The CFPB continues to emphasize the importance of adopting a compliance management system.   Put simply, all consumer finance companies, large and small, need to have a good compliance management system in place.  The CFPB Supervision and Examination Manual explains, “[T]he CFPB expects every regulated entity under its supervision and enforcement authority to have an effective compliance management system adapted to its business strategy and operations.”

As we have discussed in a previous post, an effective compliance management system needs to include four key components: 1) board of directors and management oversight, 2) a comprehensive written compliance program, 3) a consumer complaint response protocol, and 4) a compliance audit.  In today’s post, we discuss the fourth component—the compliance audit function.

Periodically, a finance company needs to conduct a compliance audit.  The CFPB Manual explains that the purpose of a compliance audit is to “review an institution’s compliance with Federal consumer financial laws and adherence to internal policies and procedures.”  The audit function should allow the board of directors or senior management to determine whether policies and procedures are sufficient to comply with Federal laws and protect consumers, and whether the company is actually complying with the policies and procedures that are in place.

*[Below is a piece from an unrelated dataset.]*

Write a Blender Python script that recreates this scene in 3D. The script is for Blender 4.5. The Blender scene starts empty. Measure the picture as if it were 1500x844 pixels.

The frequency and scope of the audit will depend on the size and complexity of the particular company.  Smaller companies with limited products will generally undertake an internal audit and/or work with company counsel, while larger, more complex companies should consider undertaking an external audit conducted by a compliance expert.

Additionally, the audit must be sufficiently “independent of both the compliance program and business functions that include customer sales or service.”  In other words, whether the audit is conducted internally or by a third party, it needs to take an objective look at the company’s compliance efforts.

Once the audit is complete, the results must be shared with the board of directors, senior management and other appropriate compliance staff.  If the audit reveals deficiencies in the company’s compliance efforts or gaps in policies and procedures, appropriate changes must be implemented in a timely manner.

The primary goal of a compliance audit should be to ensure compliance with the law—and, of course, to catch problems before the CFPB does.